• Given exercise: Print every line of the listing exactly, please.
— START Source data —
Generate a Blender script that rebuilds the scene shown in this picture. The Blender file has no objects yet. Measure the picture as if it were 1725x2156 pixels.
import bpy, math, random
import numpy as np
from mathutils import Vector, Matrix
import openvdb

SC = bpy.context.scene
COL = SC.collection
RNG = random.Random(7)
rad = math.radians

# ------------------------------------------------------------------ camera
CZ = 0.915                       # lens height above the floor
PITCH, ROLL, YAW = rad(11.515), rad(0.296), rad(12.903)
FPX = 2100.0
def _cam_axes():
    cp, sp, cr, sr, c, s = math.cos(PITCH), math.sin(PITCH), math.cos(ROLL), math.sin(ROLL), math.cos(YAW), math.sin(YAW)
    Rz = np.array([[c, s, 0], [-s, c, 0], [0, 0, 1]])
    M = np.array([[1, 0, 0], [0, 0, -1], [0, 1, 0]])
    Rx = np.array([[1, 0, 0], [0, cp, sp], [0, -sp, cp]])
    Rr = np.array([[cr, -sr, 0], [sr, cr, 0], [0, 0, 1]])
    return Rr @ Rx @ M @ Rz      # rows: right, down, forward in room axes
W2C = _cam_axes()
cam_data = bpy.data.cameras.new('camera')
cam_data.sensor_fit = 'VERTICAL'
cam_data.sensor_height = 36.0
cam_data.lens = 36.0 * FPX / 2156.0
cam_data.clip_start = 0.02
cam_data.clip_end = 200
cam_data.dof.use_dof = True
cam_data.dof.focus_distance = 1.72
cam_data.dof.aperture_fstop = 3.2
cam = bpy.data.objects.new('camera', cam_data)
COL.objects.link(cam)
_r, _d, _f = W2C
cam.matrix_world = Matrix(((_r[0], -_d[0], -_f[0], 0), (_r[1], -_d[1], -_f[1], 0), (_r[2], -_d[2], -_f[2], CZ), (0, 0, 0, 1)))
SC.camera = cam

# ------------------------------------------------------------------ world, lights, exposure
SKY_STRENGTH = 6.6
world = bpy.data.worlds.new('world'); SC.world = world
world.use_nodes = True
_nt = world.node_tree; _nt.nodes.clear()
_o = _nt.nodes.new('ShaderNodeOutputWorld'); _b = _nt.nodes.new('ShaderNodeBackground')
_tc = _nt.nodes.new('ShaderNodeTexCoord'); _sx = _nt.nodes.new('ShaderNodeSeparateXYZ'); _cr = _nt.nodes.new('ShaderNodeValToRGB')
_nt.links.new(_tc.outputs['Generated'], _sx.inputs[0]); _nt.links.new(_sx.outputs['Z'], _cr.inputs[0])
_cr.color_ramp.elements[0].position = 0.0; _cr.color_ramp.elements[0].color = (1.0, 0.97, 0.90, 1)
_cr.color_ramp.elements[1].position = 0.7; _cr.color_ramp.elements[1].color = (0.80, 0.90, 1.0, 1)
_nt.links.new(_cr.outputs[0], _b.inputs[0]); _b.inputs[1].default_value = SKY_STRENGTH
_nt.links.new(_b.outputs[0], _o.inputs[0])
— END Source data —
• Exercise response:
Generate a Blender script that rebuilds the scene shown in this picture. The Blender file has no objects yet. Measure the picture as if it were 1725x2156 pixels.
import bpy, math, random
import numpy as np
from mathutils import Vector, Matrix
import openvdb

SC = bpy.context.scene
COL = SC.collection
RNG = random.Random(7)
rad = math.radians

# ------------------------------------------------------------------ camera
CZ = 0.915                       # lens height above the floor
PITCH, ROLL, YAW = rad(11.515), rad(0.296), rad(12.903)
FPX = 2100.0
def _cam_axes():
    cp, sp, cr, sr, c, s = math.cos(PITCH), math.sin(PITCH), math.cos(ROLL), math.sin(ROLL), math.cos(YAW), math.sin(YAW)
    Rz = np.array([[c, s, 0], [-s, c, 0], [0, 0, 1]])
    M = np.array([[1, 0, 0], [0, 0, -1], [0, 1, 0]])
    Rx = np.array([[1, 0, 0], [0, cp, sp], [0, -sp, cp]])
    Rr = np.array([[cr, -sr, 0], [sr, cr, 0], [0, 0, 1]])
    return Rr @ Rx @ M @ Rz      # rows: right, down, forward in room axes
W2C = _cam_axes()
cam_data = bpy.data.cameras.new('camera')
cam_data.sensor_fit = 'VERTICAL'
cam_data.sensor_height = 36.0
cam_data.lens = 36.0 * FPX / 2156.0
cam_data.clip_start = 0.02
cam_data.clip_end = 200
cam_data.dof.use_dof = True
cam_data.dof.focus_distance = 1.72
cam_data.dof.aperture_fstop = 3.2
cam = bpy.data.objects.new('camera', cam_data)
COL.objects.link(cam)
_r, _d, _f = W2C
cam.matrix_world = Matrix(((_r[0], -_d[0], -_f[0], 0), (_r[1], -_d[1], -_f[1], 0), (_r[2], -_d[2], -_f[2], CZ), (0, 0, 0, 1)))
SC.camera = cam

# ------------------------------------------------------------------ world, lights, exposure
SKY_STRENGTH = 6.6
world = bpy.data.worlds.new('world'); SC.world = world
world.use_nodes = True
_nt = world.node_tree; _nt.nodes.clear()
_o = _nt.nodes.new('ShaderNodeOutputWorld'); _b = _nt.nodes.new('ShaderNodeBackground')
_tc = _nt.nodes.new('ShaderNodeTexCoord'); _sx = _nt.nodes.new('ShaderNodeSeparateXYZ'); _cr = _nt.nodes.new('ShaderNodeValToRGB')
_nt.links.new(_tc.outputs['Generated'], _sx.inputs[0]); _nt.links.new(_sx.outputs['Z'], _cr.inputs[0])
_cr.color_ramp.elements[0].position = 0.0; _cr.color_ramp.elements[0].color = (1.0, 0.97, 0.90, 1)
_cr.color_ramp.elements[1].position = 0.7; _cr.color_ramp.elements[1].color = (0.80, 0.90, 1.0, 1)
_nt.links.new(_cr.outputs[0], _b.inputs[0]); _b.inputs[1].default_value = SKY_STRENGTH
_nt.links.new(_b.outputs[0], _o.inputs[0])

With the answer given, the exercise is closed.